Vatican blurbs for new book

VATICAN CITY — Carl Anderson, Supreme Knight of the Knights of Columbus, hopped over to Rome and the Vatican this week to promote his new book, “A Civilization of Love: What Every Catholic Can Do to Transform the World.”

The first-time author, whose book and related survey were unveiled last week at events in Washington and New York, got a warm welcome and rave reviews in Rome during his book presentation, which was hosted by Jesuit Father Federico Lombardi and Vatican Radio.

Too bad the book’s backcover jacket is already covered with blurbs from top Catholic commentators — there’s no room now for the thumbs-up reviews the book got from the Vatican. So I’ll just share a few snippets of what Vatican panelists said during today’s presentation:

Father Lombardi, head of the Vatican’s press office, television station and Vatican Radio, called it “a very important and interesting book.” He continued:

“(Carl Anderson) has presented the big issues, the big problems of the world of today, the challenges we see before us. And in a very clear, simple language he has helped not only the Knights of Columbus, but many other people to understand, to reflect what can we do to solve these big challenges.”

U.S. Cardinal J. Francis Stafford, head of the Vatican’s Apostolic Penitentiary and former president of the Vatican’s laity council, said the book is “a meditation upon rebirth” and “a reflection on St. John’s ‘God is love.'”

“(Anderson) states his purpose is to outline the way the Catholic laity should create a civilization of love. Carl Anderson has discovered his mature identity as a Catholic by his fidelity to the sources of revelation, sacred Scriptures, and the sacred tradition.”

The president of Rome’s Pontifical John Paul II Institute for Studies on Marriage and Family, Msgr.
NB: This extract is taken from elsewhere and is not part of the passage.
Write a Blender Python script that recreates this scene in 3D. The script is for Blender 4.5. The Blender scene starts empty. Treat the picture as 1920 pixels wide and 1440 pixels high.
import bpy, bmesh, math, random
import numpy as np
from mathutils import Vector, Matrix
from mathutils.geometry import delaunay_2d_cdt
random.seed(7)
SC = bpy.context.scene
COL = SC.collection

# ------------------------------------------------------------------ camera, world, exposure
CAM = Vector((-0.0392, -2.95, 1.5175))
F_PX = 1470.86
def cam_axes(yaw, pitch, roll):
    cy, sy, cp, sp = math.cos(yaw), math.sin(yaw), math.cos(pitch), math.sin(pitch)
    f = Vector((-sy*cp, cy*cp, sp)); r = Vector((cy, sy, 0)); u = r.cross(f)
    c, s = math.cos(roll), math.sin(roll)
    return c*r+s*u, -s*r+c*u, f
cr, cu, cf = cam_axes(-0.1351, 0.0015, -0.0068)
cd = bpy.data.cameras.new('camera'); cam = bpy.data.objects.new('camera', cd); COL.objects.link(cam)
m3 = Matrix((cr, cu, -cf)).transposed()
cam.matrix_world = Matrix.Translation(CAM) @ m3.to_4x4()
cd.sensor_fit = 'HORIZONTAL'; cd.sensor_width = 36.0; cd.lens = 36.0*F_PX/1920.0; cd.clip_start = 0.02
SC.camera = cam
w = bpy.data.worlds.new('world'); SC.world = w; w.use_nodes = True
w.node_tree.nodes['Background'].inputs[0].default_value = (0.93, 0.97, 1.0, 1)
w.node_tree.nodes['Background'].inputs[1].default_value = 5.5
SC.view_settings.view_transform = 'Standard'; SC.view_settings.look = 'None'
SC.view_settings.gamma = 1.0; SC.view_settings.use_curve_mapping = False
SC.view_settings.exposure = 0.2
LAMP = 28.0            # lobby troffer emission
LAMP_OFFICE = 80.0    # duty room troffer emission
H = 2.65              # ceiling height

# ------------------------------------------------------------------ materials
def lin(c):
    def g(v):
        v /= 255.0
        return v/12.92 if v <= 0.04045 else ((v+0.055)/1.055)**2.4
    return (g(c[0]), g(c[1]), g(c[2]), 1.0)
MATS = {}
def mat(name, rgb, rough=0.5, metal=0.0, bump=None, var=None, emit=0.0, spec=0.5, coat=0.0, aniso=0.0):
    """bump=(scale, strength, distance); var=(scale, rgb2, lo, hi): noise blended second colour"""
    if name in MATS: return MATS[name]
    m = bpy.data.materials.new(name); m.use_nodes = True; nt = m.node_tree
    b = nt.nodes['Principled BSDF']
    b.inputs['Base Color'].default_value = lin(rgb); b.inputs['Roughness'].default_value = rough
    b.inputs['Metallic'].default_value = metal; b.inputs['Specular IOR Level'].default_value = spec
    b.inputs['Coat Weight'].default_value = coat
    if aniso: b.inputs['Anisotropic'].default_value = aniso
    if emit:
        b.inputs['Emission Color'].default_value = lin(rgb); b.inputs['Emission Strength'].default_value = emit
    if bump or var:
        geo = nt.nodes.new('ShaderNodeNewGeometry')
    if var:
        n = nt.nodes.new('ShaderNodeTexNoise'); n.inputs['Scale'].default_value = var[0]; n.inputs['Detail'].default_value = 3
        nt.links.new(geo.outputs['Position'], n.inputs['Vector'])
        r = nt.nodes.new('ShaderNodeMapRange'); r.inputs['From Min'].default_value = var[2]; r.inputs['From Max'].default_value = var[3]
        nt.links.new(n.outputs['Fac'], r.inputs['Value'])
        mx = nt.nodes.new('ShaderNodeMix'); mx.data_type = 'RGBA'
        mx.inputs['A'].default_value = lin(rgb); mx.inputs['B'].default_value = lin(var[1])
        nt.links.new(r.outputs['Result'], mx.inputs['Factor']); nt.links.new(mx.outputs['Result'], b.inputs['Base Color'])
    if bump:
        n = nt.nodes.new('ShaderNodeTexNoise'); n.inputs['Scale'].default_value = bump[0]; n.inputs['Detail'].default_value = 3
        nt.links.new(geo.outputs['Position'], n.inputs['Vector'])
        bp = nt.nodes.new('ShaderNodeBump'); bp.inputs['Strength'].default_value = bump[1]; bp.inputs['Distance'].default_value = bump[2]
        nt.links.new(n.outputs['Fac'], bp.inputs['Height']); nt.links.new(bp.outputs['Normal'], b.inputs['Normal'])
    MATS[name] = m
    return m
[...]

Livio Melina, praised the book for having “the courage to propose a great, positive vision” and realistic ideals that Christians and all people of good will can work toward. 

Msgr. Melina said he liked how each chapter ended with “original suggestions for contemplation and action” which, in his opinion, made the book:

“a modern handbook of spiritual exercises that update the Ignatian spiritual exercises for the lay Christian of our day. It is concerned with the practice of seeing reality with new eyes, thinking with new criteria, and acting according to new perspectives.”

Finally, Msgr. Jean Laffitte, vice president of the Pontifical Academy for Life, underlined Anderson’s assertion “that Christians have the responsibility to transform culture radically.” 

But, he said, the author is advocating a moral, ethical revolution 

“not by imposing values … from above, but through a subtler, more powerful process: living a vocation of love in the day to day reality of our lives. A love whose actions are grounded in the sacrificial love of Jesus Christ.”

Dismantling the “culture of suspicion” and building up a civilization of love “involves a personal willingness to see Christ in the suffering of all human beings around us such that our only response to them is one of responsibility for them in love,” said Msgr. Laffitte.

He also lauded Anderson’s book as being “a new powerful tool for which to expand the new evangelization to every world culture.”